Have you experienced customer service from someone who was rude and not good with dealing with people? Have you noticed the quality of your favorite smartphone brand decline with each new release? Or maybe you’re beginning to suspect that your boss is incompetent and unfit for his job?
These scenarios might be the result of the Peter Principle, which can negatively affect businesses, regardless of whether they’re big or small.
What is the Peter Principle?
The Peter Principle is a concept suggesting that, in most top-down corporate organizations, employees are promoted until they reach a position that exceeds their abilities. This usually happens when promotions are based solely on an employee’s performance in their current role, or their seniority, without considering whether they’re qualified for the new one.
Lacking the necessary skills, the employee becomes overwhelmed as they struggle to adapt. Eventually, they remain stuck in this final role because they’re unable to achieve the same results that led to their promotion in the first place.
Developed by Canadian educator Dr. Laurence J. Peter in 1969, who explored the theory in his book The Peter Principle: Why Things Always Go Wrong. While the book was originally written as satire, the Peter Principle continues to be a valuable tool for understanding how hierarchical organizations operate.
Examples of the Peter Principle
Let’s introduce you to Kelly, who’s worked as a high school teacher for over twenty years. She’s promoted to principal but lacks organizational skills and knows nothing about creating a school curriculum.
Now there’s Dylan — who goes from flipping burgers at a fast food restaurant to being a shift supervisor. However, Dylan isn’t used to being in a leadership role and struggles with managing schedules and ensuring there are enough workers for each shift.

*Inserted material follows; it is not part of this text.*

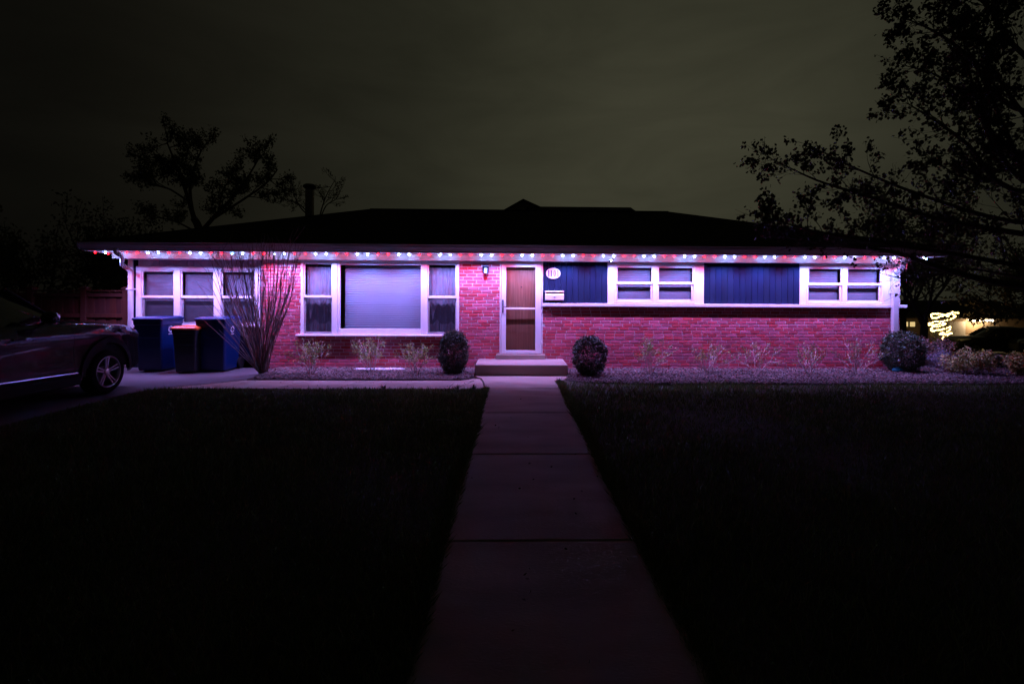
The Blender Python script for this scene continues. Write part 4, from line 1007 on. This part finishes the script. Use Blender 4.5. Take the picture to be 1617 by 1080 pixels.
# ================================================================== vehicles
def make_car(loc, rot, label, suv=True, name='parked_car'):
    root = tag(empty(name, loc), label, 'car'); root.rotation_euler = (0, 0, rot)
    # local: +y forward, nose at y=0, length 5; x = half width 0.98
    Lc = 4.95; fa, ra = .93, 3.95; wr = .352; arch = .475
    ss = sorted(set([0, .03, .08, .16, .26, .36] + [fa+arch*math.cos(R(t)) for t in range(0, 181, 12)] + [ra+arch*math.cos(R(t)) for t in range(0, 181, 15)] + [1.5, 1.8, 2.2, 2.7, 3.2, 4.55, 4.7, 4.85, Lc]))
    def bot(s):
        for c in (fa, ra):
            if abs(s-c) < arch: return .35+math.sqrt(max(0, arch*arch-(s-c)**2))*1.0
        return .30 if s > .3 and s < 4.7 else .34
    def belt(s):
        pts = [(0, .84), (.08, .99), (.28, 1.065), (.9, 1.125), (1.6, 1.165), (2.6, 1.17), (4.2, 1.20), (4.95, 1.12)]
        for (a, b), (c, d) in zip(pts, pts[1:]):
            if s <= c: return b+(d-b)*(s-a)/(c-a)
        return 1.12
    def taper(s):
        if s < .9: return .80+.20*math.sin(min(1, s/.9)*math.pi/2)**.7
        if s > 4.4: return 1-.10*((s-4.4)/.55)**2
        return 1.0
    grid = []
    for s in ss:
        z0 = bot(s); zb = belt(s); t = taper(s)
        rows = [(z0, .955), (.42, .976), (.52, .974), (.62, .968), (.80, .966), (.90, .973), (zb-.17, .985), (zb-.15, .975), (zb-.06, .935), (zb-.02, .90), (zb+.0, .84), (zb+.035, .55), (zb+.045, .0)]
        g_ = []; zprev = z0-.01
        for z, w_ in rows:
            z = max(z, zprev+.006); zprev = z; g_.append((w_*t, -s, z))
        grid.append(g_)
    s_ = MB(); nr = len(grid[0])
    for sgn in (1, -1):
        b0 = len(s_.v)
        for g_ in grid:
            for x, y, z in g_: s_.v.append((sgn*x, y, z))
        for i in range(len(ss)-1):
            for j in range(nr-1):
                f = (b0+i*nr+j, b0+i*nr+j+1, b0+(i+1)*nr+j+1, b0+(i+1)*nr+j); s_.f.append(f if sgn > 0 else f[::-1])
    for idx in (0, len(ss)-1):
        for j in range(nr-1):
            a = idx*nr+j; b = len(grid)*nr+idx*nr+j; s_.f.append((a, b, b+1, a+1))
    body = s_.build('body', M_CAR, root, True)
    fixn(body)
    # cabin
    st = [(1.58, 1.16, .80, 1.165, .78), (2.3, 1.17, .86, 1.66, .62), (2.6, 1.17, .87, 1.72, .64), (3.6, 1.19, .87, 1.72, .64), (4.4, 1.20, .84, 1.64, .60), (4.85, 1.14, .78, 1.16, .76)]
    gl = MB()
    for sgn in (1, -1):
        b0 = len(gl.v)
        for s, z0, w0, z1, w1 in st:
            for t in (0, .5, 1): gl.v.append((sgn*(w0+(w1-w0)*t+.03*math.sin(t*math.pi)), -s, z0-.03+(z1-z0+.03)*t))
            gl.v.append((0, -s, z1+.03))
        for i in range(len(st)-1):
            for j in range(3):
                f = (b0+i*4+j, b0+i*4+j+1, b0+(i+1)*4+j+1, b0+(i+1)*4+j); gl.f.append(f if sgn > 0 else f[::-1])
    fixn(gl.build('windows', M_CARG, root, True))
    rf = MB(); rs = [(2.27, 1.665, .62), (2.6, 1.735, .655), (3.6, 1.735, .655), (4.42, 1.655, .615)]
    for s, z, w_ in rs: rf.v += [(-w_, -s, z-.02), (-w_*.9, -s, z+.015), (0, -s, z+.045), (w_*.9, -s, z+.015), (w_, -s, z-.02)]
    for i in range(3):
        for j in range(4): rf.f.append((i*5+j, i*5+j+1, (i+1)*5+j+1, (i+1)*5+j))
    rf.build('roof_panel', M_CAR, root, True)
    for sgn in (1, -1):
        for a_, b_, r_ in (((.80, -1.56, 1.15), (.635, -2.29, 1.665), .028), ((.885, -2.75, 1.16), (.665, -2.78, 1.72), .03), ((.885, -3.85, 1.18), (.665, -3.8, 1.71), .035)):
            MB().tube([(sgn*a_[0], a_[1], a_[2]), (sgn*b_[0], b_[1], b_[2])], r_, 6).build('pillar', M_BLACK, root)
        MB().tube([(sgn*.65, -2.4, 1.76), (sgn*.64, -4.2, 1.76)], .014, 6).build('roof_rail', M_BLACK, root)
    for sgn in (1, -1):
        # arch cladding, sill cladding, chrome strip, mirror, lamps
        for c in (fa, ra):
            ac = MB(); n = 22; b0 = 0
            for i in range(n+1):
                t = math.pi*i/n; 
                for rr_, xo in ((arch-.01, .945), (arch-.005, 1.0), (arch+.075, 1.0), (arch+.09, .955)):
                    ac.v.append((sgn*xo*taper(c-rr_*math.cos(t)), -(c)+rr_*math.cos(t), .35+rr_*math.sin(t)))
            for i in range(n):
                for j in range(3): ac.f.append((b0+i*4+j, b0+i*4+j+1, b0+(i+1)*4+j+1, b0+(i+1)*4+j))
            fixn(ac.build('arch_cladding', M_BLACK, root))
        MB().box(min(sgn*.93, sgn*1.0), max(sgn*.93, sgn*1.0), -(ra-arch-.06), -(fa+arch+.06), .24, .40, .02).build('sill_cladding', M_BLACK, root)
        MB().tube([(sgn*1.0, -(fa+arch+.14), .425), (sgn*1.002, -2.2, .445), (sgn*1.002, -3.3, .475)], .012, 6).build('chrome_strip', M_CHROME, root)
        mi = MB(); mi.lathe([(0, -.12), (.05, -.115), (.085, -.05), (.09, 0), (.075, .055), (0, .06)], (sgn*1.06, -2.05, 1.27), 'y', 14); mi.tube([(sgn*.90, -2.07, 1.16), (sgn*1.0, -2.07, 1.21)], .022, 6)
        mi.build('wing_mirror', M_CAR, root, True)
        hl = MB(); rws = []
        for (s, za, zb_) in ((.10, .84, .95), (.22, .86, .99), (.36, .89, 1.03), (.52, .94, 1.05), (.66, 1.00, 1.04)):
            x = .99*taper(s); hl.v += [(sgn*(x*.985+.004), -s, za), (sgn*(x*.985+.016), -s, (za+zb_)/2), (sgn*(x*.965+.004), -s, zb_)]
        for i in range(4):
            for j in range(2): hl.f.append((i*3+j, i*3+j+1, (i+1)*3+j+1, (i+1)*3+j))
        fixn(hl.build('headlight', mat('headlight_lens', (.55, .56, .58), (.25, .26, .28), rough=.12, metal=.6, scale=14, coat=1), root))
        # door seams and handles
        sm_ = MB()
        for s in (fa+arch+.17, 2.75, 3.62):
            zb = belt(s); sm_ = MB().tube([(sgn*(w_+.0005), -s, z) for z, w_ in ((.42, .976), (.52, .974), (.62, .968), (.80, .966), (.90, .973), (zb-.17, .985), (zb-.15, .975), (zb-.06, .935))], .003, 4)
            sm_.build('door_seam', M_BLACK, root)
        for s in (2.45, 3.45): MB().box(min(sgn*.985, sgn*1.012), max(sgn*.985, sgn*1.012), -s-.09, -s+.09, .985, 1.01, .006).build('door_handle', M_CAR, root)
        MB().box(min(sgn*.80, sgn*.95), max(sgn*.80, sgn*.95), -4.9, -4.75, .95, 1.12, .02).build('tail_light', mat('red_lens', (.30, .01, .01), rough=.2), root)
        for c in (fa, ra):
            MB().box(min(sgn*.55, sgn*.93), max(sgn*.55, sgn*.93), -c-arch, -c+arch, .45, .80).build('wheel_well', M_BLACK, root)
            xo = sgn*.86
            ty_ = MB().lathe([(.242, -.115), (.325, -.118), (wr, -.085), (wr+.003, 0), (wr, .085), (.325, .118), (.242, .115)], (0, 0, 0), 'x', 40).build('wheel', M_TYRE, root, True, (xo, -c, .355))
            rimo = sgn*.10
            rm = MB(); rm.lathe([(.250, .0), (.250, .118), (.244, .124), (.236, .118), (.224, .07), (.220, -.06)], (0, 0, 0), 'x', 40)
            if sgn < 0: rm.v = [(-x, y, z) for x, y, z in rm.v]
            rm.build('rim', M_RIM, ty_, True)
            sp_ = MB()
            for k in range(5):
                for o_ in (-.17, .17):
                    a = 2*math.pi*k/5+math.pi/2; a1 = a+o_*.75; a0 = a+o_*1.6
                    p0 = (rimo*.8, .055*math.cos(a0), .055*math.sin(a0)); p1 = (rimo*1.0, .230*math.cos(a1), .230*math.sin(a1))
                    dx_, dz_ = p1[1]-p0[1], p1[2]-p0[2]; L_ = math.hypot(dx_, dz_); nx_, nz_ = -dz_/L_, dx_/L_
                    b0 = len(sp_.v)
                    for (pp, wd_) in ((p0, .013), (p1, .0125)):
                        for (u, v) in ((-1, 0), (-.6, 1), (.6, 1), (1, 0)):
                            sp_.v.append((pp[0]+sgn*(.016*v-.01), pp[1]+nx_*u*wd_, pp[2]+nz_*u*wd_))
                    sp_.f += [(b0, b0+1, b0+5, b0+4), (b0+1, b0+2, b0+6, b0+5), (b0+2, b0+3, b0+7, b0+6)]
            sp_.build('spokes', M_RIM, ty_)
            MB().lathe([(0, .012), (.03, .010), (.055, -.002), (.062, -.02)], (rimo*.95, 0, 0), 'x', 20).build('hub', M_RIM, ty_, True)
            MB().lathe([(0, 0), (.16, 0), (.16, .01), (0, .01)], (sgn*.02, 0, 0), 'x', 24).build('brake_disc', mat('brake_steel', (.10, .10, .10), rough=.4, metal=.8), ty_)
            nv = MB(); nv.lathe([(0, 0), (.224, 0)], (-sgn*.03, 0, 0), 'x', 24); nv.build('wheel_back', M_BLACK, ty_)
    gr = MB(); gr.box(-.62, .62, -.02, .03, .45, .78, .02); gr.build('grille', M_BLACK, root)
    return root
cxl = W(172, 590, 8.39)[0]
car = make_car((cxl-.98, 8.39+.93, 0), 0, 'dark grey sport utility car parked on the driveway at the left edge')
def copy_tree(o, parent=None):
    c = o.copy(); COL.objects.link(c); c.parent = parent
    for ch in o.children: copy_tree(ch, c)
    return c
zc_ = terr(20, 33)
c2 = copy_tree(car); c2.location = (at(1500, 33.2), 33.2, -2.0); c2.rotation_euler = (0, 0, R(80)); c2['label'] = 'black car silhouetted under the neighbour porch light'
c3 = copy_tree(car); c3.location = (at(1600, 31), 31.0, -1.95); c3.rotation_euler = (0, 0, R(62)); c3['label'] = 'dark car farther right with a warm glint on its wheel'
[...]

While Kelly and Dylan excelled in their previous roles, they lacked the experience and skills required to succeed in their new positions.
How the Peter Principle Affects Businesses
When employees are promoted to positions they’re unprepared for, it can damage a business’s reputation and erode consumer trust. This can manifest itself in several ways:
- Poor leadership and decision-making — which can lead to issues projects being delayed, mismanaged budgets, or an inability to solve problems.
- Reduced productivity as the whole team may struggle to meet goals or stay focused.
- High turnover as competent employees leave due to poor leadership or low morale.
- Dissatisfied consumers when projects or services fail to meet their expectations.
- Lack of innovation and growth leaders resist change and cling to the status quo.
How to Avoid the Peter Principle
Even if you’re experiencing the Peter Principle at work, it’s not the end of the world! There are a few strategies to can help turn things around:
- Provide skills training for employees when they are promoted to ensure they are qualified for the position.
- Make sure the training focuses on specific skills that are relevant to the new role.
- Assess the job skills for all candidates, especially when it comes to internal promotions. Just because a sales representative is good at their job doesn’t mean they will be an effective manager.
- Encourage employees to be honest with themselves about what they can and cannot handle in their careers.
It’s tempting to offer or accept a promotion for convenience or monetary reasons, but it’s not worth the stress and chaos that come with triggering the Peter Principle.